Dinsizlik-imansızlık mânâsındaki komünizm, 1991’de büyük bir çöküş yaşadı. Said Nursî’nin, yıllar önce “Rus da dinsiz kalamaz” dediği çıktı.
GÜNÜN TARİHİ 28 Ağustos 1991
Komünist rejim, fıtrat kànunlarına aykırı bir cereyanın mahsûlü ve neticesi idi. Temeli küfre, isyana, dinsizliğe, imansızlığa dayanıyordu. Hedefinde, sadece ve sadece dünya hayatı vardı.
Bu cereyan, fert gibi aile ve toplumların da bütünüyle dinden ve âhiret inancından uzaklaşması gerektiğini savunuyordu.
Özellikle Troçkizm’in ana felsefesi ve asıl çabası bu yönde ve mânadaydı. Bu ise, fıtrat dediğimiz yaratılış kànunlarına aykırı idi. Ayrıca, dinsiz bir millet yaşayaşamazdı.
İşte, dünya ve kâinatı ihata eden bu hakikat karşısında ancak 60-70 sene dayanabilen Rusya-Şimal merkezli komünist cereyan, 28 Ağustos 1991’den itibaren keskin bir kırılma ile insanlığın başına belâ olmaktan düşme, yahut uzaklaşma eğilimi içine girmeye başladı.
O tarihte, Sovyet Rusya'nın (SSCB, yani Komünist Rusya’nın) son Devlet Başkanı olan Mihail Gorbaçov, Sovyet Komünist Partisi Genel Sekreterliği’nden resmen istifa ettiğini açıkladı.
Gorbaçov'un bu istifası, özelde Rusya için, genelde ise dünya ve insanlık açısından “komünist rejim” ile birlikte bu dinsiz cereyanın da bir cihette sonu ve iflâsı anlamını taşıyordu.
Komünistler, bu gelişmeden şiddetli rahatsızlık duydular ve kendilerince bazı teşebbüslerde bulunma eğilimi içine girdiler.
* * *
Komünist artıklar, esasen Gorbaçov'un tâ 1985'ten beri yürütmüş olduğu Perestroyka (yeniden yapılanma) ve Glasnost (açıklık) adını verdiği reformist politikaları endişe ve memnuniyetsizlik içinde takip ediyordu.
Ancak, ülkenin içine düştüğü bilhassa ekonomik darboğaz sebebiyle, seslerini fazla yükseltemiyorlardı. Onlara göre, işler düzelecek ve komünist rejim yoluna devam edip gidecekti. Ne var ki, hiç umulmadık, hiç beklenmedik gelişmeler birbirini takip edegeldi.

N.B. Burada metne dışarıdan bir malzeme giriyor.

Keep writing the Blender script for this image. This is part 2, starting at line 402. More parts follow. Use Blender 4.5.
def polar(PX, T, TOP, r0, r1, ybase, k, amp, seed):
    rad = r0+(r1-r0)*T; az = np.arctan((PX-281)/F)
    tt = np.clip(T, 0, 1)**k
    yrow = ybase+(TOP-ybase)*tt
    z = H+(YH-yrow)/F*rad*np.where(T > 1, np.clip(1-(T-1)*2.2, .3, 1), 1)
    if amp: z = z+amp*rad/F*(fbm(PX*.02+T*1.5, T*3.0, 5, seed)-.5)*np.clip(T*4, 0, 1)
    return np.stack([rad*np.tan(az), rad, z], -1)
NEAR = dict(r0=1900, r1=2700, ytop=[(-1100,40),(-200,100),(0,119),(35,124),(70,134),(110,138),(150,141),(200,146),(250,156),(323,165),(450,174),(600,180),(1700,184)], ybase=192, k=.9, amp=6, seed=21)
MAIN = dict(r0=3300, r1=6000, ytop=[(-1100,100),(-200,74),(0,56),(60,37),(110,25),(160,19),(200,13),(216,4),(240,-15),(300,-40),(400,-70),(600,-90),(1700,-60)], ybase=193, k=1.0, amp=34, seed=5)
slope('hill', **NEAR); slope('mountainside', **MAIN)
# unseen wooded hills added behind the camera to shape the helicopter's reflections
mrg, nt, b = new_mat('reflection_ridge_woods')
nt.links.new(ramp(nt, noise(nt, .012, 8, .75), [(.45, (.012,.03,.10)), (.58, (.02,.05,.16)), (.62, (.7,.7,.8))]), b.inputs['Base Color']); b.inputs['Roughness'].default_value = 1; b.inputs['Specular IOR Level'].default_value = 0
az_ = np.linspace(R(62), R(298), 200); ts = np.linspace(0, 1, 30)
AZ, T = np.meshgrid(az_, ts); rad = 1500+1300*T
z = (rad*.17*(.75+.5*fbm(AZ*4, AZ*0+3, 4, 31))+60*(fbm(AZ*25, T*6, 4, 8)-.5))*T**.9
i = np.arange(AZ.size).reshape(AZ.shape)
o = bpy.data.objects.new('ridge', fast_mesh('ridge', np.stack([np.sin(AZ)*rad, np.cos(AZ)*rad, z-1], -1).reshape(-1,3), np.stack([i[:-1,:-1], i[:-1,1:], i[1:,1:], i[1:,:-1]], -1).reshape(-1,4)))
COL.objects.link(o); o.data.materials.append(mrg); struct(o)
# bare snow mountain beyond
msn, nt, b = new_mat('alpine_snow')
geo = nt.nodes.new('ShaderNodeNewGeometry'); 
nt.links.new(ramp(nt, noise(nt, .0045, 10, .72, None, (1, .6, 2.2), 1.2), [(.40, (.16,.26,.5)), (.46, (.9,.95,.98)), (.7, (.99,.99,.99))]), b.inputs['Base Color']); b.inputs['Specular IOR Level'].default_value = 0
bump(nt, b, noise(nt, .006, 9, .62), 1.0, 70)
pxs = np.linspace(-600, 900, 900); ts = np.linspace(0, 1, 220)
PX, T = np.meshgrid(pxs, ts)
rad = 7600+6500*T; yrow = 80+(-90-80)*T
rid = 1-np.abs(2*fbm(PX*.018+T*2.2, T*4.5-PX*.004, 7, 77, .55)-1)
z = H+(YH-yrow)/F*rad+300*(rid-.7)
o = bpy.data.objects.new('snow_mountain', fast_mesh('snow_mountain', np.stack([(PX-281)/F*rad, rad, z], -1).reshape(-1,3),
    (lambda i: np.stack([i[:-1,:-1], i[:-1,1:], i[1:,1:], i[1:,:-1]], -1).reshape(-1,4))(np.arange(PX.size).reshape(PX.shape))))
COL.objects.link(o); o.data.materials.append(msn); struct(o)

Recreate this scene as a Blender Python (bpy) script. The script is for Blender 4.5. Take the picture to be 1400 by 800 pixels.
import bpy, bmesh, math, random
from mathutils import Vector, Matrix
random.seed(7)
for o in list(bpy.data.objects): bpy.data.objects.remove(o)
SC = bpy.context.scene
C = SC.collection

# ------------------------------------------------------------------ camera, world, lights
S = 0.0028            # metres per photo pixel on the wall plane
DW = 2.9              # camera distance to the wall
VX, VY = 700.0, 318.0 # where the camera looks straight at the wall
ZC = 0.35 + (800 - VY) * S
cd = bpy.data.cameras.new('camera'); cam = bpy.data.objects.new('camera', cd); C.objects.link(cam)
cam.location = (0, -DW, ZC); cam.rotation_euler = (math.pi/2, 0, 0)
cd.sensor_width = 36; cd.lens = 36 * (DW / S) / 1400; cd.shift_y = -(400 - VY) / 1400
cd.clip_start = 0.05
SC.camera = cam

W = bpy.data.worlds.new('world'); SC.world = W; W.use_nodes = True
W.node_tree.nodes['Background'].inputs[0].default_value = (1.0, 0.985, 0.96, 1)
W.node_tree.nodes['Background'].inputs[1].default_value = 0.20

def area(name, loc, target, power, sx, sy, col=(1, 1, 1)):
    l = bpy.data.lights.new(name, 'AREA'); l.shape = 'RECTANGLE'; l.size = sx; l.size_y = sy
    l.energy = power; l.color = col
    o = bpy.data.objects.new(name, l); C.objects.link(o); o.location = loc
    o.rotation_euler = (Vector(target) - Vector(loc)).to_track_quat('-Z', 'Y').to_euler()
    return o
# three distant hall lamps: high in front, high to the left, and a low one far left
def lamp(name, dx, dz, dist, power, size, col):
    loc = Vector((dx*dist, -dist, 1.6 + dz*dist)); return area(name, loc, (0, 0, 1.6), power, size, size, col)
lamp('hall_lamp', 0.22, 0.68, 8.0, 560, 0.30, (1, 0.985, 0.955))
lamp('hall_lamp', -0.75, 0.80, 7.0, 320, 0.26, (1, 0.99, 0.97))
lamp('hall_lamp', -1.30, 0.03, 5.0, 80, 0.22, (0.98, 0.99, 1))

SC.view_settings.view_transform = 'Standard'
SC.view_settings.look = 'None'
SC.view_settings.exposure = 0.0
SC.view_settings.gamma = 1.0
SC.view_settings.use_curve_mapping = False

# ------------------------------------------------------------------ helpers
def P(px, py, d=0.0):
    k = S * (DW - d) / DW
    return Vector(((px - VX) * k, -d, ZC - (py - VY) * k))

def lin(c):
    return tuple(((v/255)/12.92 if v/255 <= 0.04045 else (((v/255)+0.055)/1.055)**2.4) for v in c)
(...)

19 Ağustos sabahı, komünizm rejimini yeniden yeşertmek isteyen KGB destekli bir grup general ve siyasetçi "İhtilâl Komitesi" adı altında, Gorbaçov'a karşı darbe teşebbüsünde bulundu. Silâhlı çatışma ve direniş, günlerce devam etti. Başkanlık Sarayı, adeta yangın yerine döndü.

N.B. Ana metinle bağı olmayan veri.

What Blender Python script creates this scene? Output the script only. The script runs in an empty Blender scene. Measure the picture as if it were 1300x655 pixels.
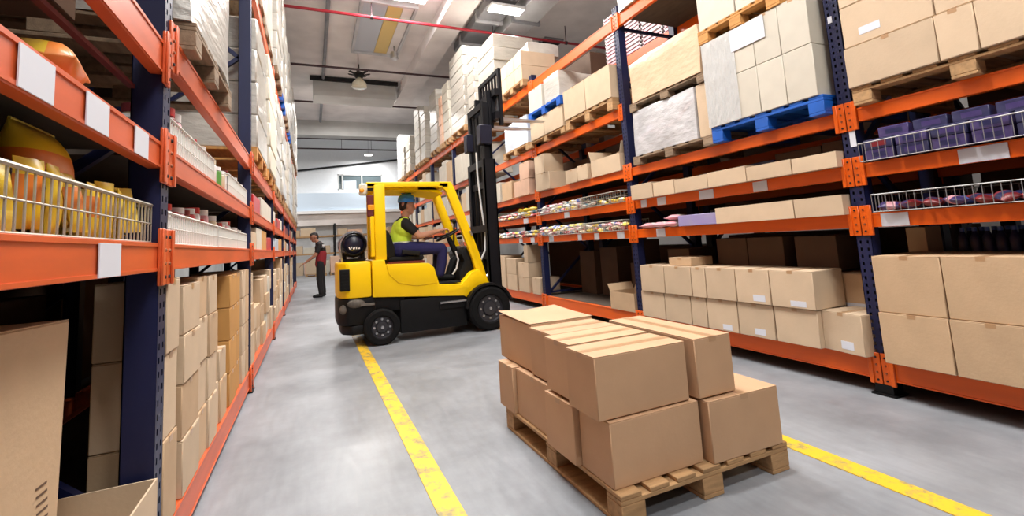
import bpy, bmesh, math, random
from mathutils import Vector, Matrix, Euler
random.seed(7)
PI = math.pi
SC = bpy.context.scene
COL = SC.collection

# ---------------------------------------------------------------- camera
def make_camera():
    yaw, pitch, roll, foc, cy = 0.413769822, 0.111303979, -0.0607158172, 585.547, 239.71
    f = Vector((math.sin(yaw)*math.cos(pitch), math.cos(yaw)*math.cos(pitch), math.sin(pitch)))
    r0 = Vector((math.cos(yaw), -math.sin(yaw), 0)); u0 = r0.cross(f)
    r = r0*math.cos(roll) + u0*math.sin(roll)
    u = -r0*math.sin(roll) + u0*math.cos(roll)
    cd = bpy.data.cameras.new('camera'); co = bpy.data.objects.new('camera', cd); COL.objects.link(co)
    cd.sensor_fit = 'HORIZONTAL'; cd.sensor_width = 36.0
    cd.lens = foc/1300*36
    cd.shift_y = -(327.5-cy)/1300
    cd.clip_start = 0.05; cd.clip_end = 200
    m = Matrix((( r.x, u.x, -f.x, 0), (r.y, u.y, -f.y, 0), (r.z, u.z, -f.z, 1.2), (0, 0, 0, 1)))
    co.matrix_world = m
    SC.camera = co
make_camera()

# ---------------------------------------------------------------- world, exposure
SC.view_settings.view_transform = 'Standard'
SC.view_settings.look = 'None'
SC.view_settings.gamma = 1.0
SC.view_settings.use_curve_mapping = False
SC.view_settings.exposure = 0.0
LAMP_W = 190.0
W = bpy.data.worlds.new('world'); SC.world = W; W.use_nodes = True
W.node_tree.nodes['Background'].inputs[0].default_value = (0.90, 0.95, 1.0, 1)
W.node_tree.nodes['Background'].inputs[1].default_value = 0.04

# ---------------------------------------------------------------- materials
def srgb(r, g, b):
    f = lambda c: (c/255/12.92) if c/255 <= .04045 else ((c/255+.055)/1.055)**2.4
    return (f(r), f(g), f(b), 1)
MAT = {}
def mat(name, col, rough=.5, metal=0., var=0., noise=0., nscale=8., bump=0., bscale=30., stretch=(1, 1, 1),
        spec=.5, emit=None, trans=0., alpha=1., coat=0., col2=None):
    m = bpy.data.materials.new(name); m.use_nodes = True
    nt = m.node_tree; b = nt.nodes['Principled BSDF']
    b.inputs['Base Color'].default_value = col; b.inputs['Roughness'].default_value = rough
    b.inputs['Metallic'].default_value = metal; b.inputs['Specular IOR Level'].default_value = spec
    b.inputs['Coat Weight'].default_value = coat
    if trans: b.inputs['Transmission Weight'].default_value = trans
    if alpha < 1: b.inputs['Alpha'].default_value = alpha
    if emit:
        b.inputs['Emission Color'].default_value = emit[0]; b.inputs['Emission Strength'].default_value = emit[1]
    if noise or var or bump:
        tc = nt.nodes.new('ShaderNodeTexCoord'); mp = nt.nodes.new('ShaderNodeMapping')
        mp.inputs['Scale'].default_value = stretch
        nt.links.new(tc.outputs['Object'], mp.inputs[0])
    last = None
    if noise or var:
        n = nt.nodes.new('ShaderNodeTexNoise'); n.inputs['Scale'].default_value = nscale; n.inputs['Detail'].default_value = 5
        nt.links.new(mp.outputs[0], n.inputs[0])
        mx = nt.nodes.new('ShaderNodeMixRGB'); mx.blend_type = 'MIX'
        c2 = col2 or tuple([c*(1-noise) for c in col[:3]]+[1])
        mx.inputs[1].default_value = col; mx.inputs[2].default_value = c2
        rp = nt.nodes.new('ShaderNodeValToRGB'); rp.color_ramp.elements[0].position = .38; rp.color_ramp.elements[1].position = .66
        nt.links.new(n.outputs[0], rp.inputs[0]); nt.links.new(rp.outputs[0], mx.inputs[0])
        last = mx.outputs[0]
        if var:
            oi = nt.nodes.new('ShaderNodeObjectInfo'); hs = nt.nodes.new('ShaderNodeHueSaturation')
            mr = nt.nodes.new('ShaderNodeMapRange'); mr.inputs[3].default_value = 1-var; mr.inputs[4].default_value = 1+var
            nt.links.new(oi.outputs['Random'], mr.inputs[0]); nt.links.new(mr.outputs[0], hs.inputs['Value'])
            nt.links.new(last, hs.inputs['Color']); last = hs.outputs[0]
        nt.links.new(last, b.inputs['Base Color'])
    if bump:
        n2 = nt.nodes.new('ShaderNodeTexNoise'); n2.inputs['Scale'].default_value = bscale; n2.inputs['Detail'].default_value = 4
        nt.links.new(mp.outputs[0], n2.inputs[0])
        bp = nt.nodes.new('ShaderNodeBump'); bp.inputs['Strength'].default_value = bump; bp.inputs['Distance'].default_value = .02
        nt.links.new(n2.outputs[0], bp.inputs['Height']); nt.links.new(bp.outputs[0], b.inputs['Normal'])
    MAT[name] = m
    return m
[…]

İşte, tam da bu esnada, hiç beklenmedik, hiç umulmadık bir gelişme daha yaşandı: Gorbaçov'un siyasî rakibi olarak bilinen Rusya Federasyonu Başkanı Boris Yeltsin, emrindeki tankların üzerine çıkarak Gorbaçov'u hararetle desteklediğini ve ülkeyi ihtilâl bozuntularına teslim etmeyeceklerini haykırdı.
Bu gelişme ise, hem komünizmin hem de komünist ağırlıklı demirperde ülkelerinin dâmına tüy dikmiş oldu.
GÜNÜN TARİHİ 28 Ağustos 1987
Kocatepe Camii
Ankara’daki meşhûr Kocatepe Camii, 28 Ağustos 1987’de ibadete açıldı.
Cumhuriyet’in kuruluşundan bu tarihe kadar Türkiye’de inşa edilen en büyük mâbed hüviyetini taşıyan Kocatepe Camii, bir cihette başşehir Ankara’nın maddî-mânevî cehresini de değiştirmiş oldu.
Burada büyük bir camiinin yapılması için ilk direktif, 1957’de dönemin Başbakanı Adnan Menderes tarafından verildi.
Ne var ki, o tarihte projesi tamamlanan, 1967’de ise fiilen inşaat çalışmalarına başlanan bu mabedin yapımı, maalesef türlü kasintilere ve zaman zaman kasdî aksatmalara mâruz kaldı. Bu sebeple, cami inşasının tamamlanması yirmi-otuz yıl kadar sürdü.
Türkiye Diyanet Vakfı tarafından 1987'de inşaatı tamamlanan caminin açılış merasimi, dönemin Başbakan’ı Turgut Özal tarafından gerçekleştirilmiş oldu.